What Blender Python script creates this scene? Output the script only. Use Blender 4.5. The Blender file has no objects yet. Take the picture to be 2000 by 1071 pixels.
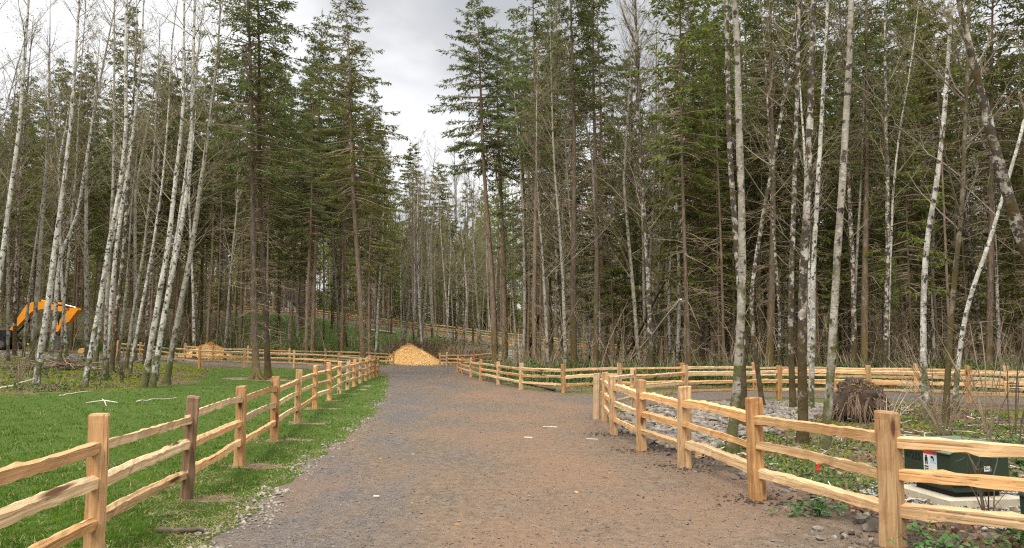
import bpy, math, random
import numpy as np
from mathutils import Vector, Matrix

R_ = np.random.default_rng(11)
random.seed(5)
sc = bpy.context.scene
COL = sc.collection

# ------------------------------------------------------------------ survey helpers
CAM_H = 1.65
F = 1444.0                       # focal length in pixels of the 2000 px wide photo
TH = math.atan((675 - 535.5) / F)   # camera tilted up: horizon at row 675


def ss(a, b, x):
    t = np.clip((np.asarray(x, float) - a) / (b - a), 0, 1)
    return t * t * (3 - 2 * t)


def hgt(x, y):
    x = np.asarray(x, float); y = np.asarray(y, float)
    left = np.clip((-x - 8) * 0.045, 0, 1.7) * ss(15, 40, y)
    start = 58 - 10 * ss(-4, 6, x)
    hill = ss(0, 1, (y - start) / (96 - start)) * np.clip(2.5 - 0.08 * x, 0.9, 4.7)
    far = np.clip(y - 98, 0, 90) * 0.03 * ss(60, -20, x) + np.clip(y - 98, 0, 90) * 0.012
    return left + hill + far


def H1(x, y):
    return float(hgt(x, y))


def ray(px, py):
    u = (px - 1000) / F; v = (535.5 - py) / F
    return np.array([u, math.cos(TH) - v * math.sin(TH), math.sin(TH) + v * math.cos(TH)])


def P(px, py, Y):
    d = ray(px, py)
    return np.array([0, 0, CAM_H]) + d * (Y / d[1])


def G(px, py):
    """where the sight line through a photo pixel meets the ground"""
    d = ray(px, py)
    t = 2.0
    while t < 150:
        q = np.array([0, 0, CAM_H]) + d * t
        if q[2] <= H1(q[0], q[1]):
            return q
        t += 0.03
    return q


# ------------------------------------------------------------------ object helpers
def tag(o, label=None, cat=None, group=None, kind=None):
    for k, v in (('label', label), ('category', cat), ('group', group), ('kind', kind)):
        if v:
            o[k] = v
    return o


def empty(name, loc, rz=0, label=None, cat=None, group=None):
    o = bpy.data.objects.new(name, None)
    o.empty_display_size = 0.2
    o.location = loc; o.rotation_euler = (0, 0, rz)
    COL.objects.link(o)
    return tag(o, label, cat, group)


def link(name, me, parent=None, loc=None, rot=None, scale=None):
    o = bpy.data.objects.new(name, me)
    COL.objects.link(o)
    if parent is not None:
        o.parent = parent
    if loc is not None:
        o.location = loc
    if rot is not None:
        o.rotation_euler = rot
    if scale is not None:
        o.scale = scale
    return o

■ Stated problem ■
Extract, word for word, each line from the top of the data down to and including the line with "return np.array([0, 0, CAM_H])"; skip the pictures.

■ Answer to this exercise ■
What Blender Python script creates this scene? Output the script only. Use Blender 4.5. The Blender file has no objects yet. Take the picture to be 2000 by 1071 pixels.
import bpy, math, random
import numpy as np
from mathutils import Vector, Matrix

R_ = np.random.default_rng(11)
random.seed(5)
sc = bpy.context.scene
COL = sc.collection

# ------------------------------------------------------------------ survey helpers
CAM_H = 1.65
F = 1444.0                       # focal length in pixels of the 2000 px wide photo
TH = math.atan((675 - 535.5) / F)   # camera tilted up: horizon at row 675


def ss(a, b, x):
    t = np.clip((np.asarray(x, float) - a) / (b - a), 0, 1)
    return t * t * (3 - 2 * t)


def hgt(x, y):
    x = np.asarray(x, float); y = np.asarray(y, float)
    left = np.clip((-x - 8) * 0.045, 0, 1.7) * ss(15, 40, y)
    start = 58 - 10 * ss(-4, 6, x)
    hill = ss(0, 1, (y - start) / (96 - start)) * np.clip(2.5 - 0.08 * x, 0.9, 4.7)
    far = np.clip(y - 98, 0, 90) * 0.03 * ss(60, -20, x) + np.clip(y - 98, 0, 90) * 0.012
    return left + hill + far


def H1(x, y):
    return float(hgt(x, y))


def ray(px, py):
    u = (px - 1000) / F; v = (535.5 - py) / F
    return np.array([u, math.cos(TH) - v * math.sin(TH), math.sin(TH) + v * math.cos(TH)])


def P(px, py, Y):
    d = ray(px, py)
    return np.array([0, 0, CAM_H]) + d * (Y / d[1])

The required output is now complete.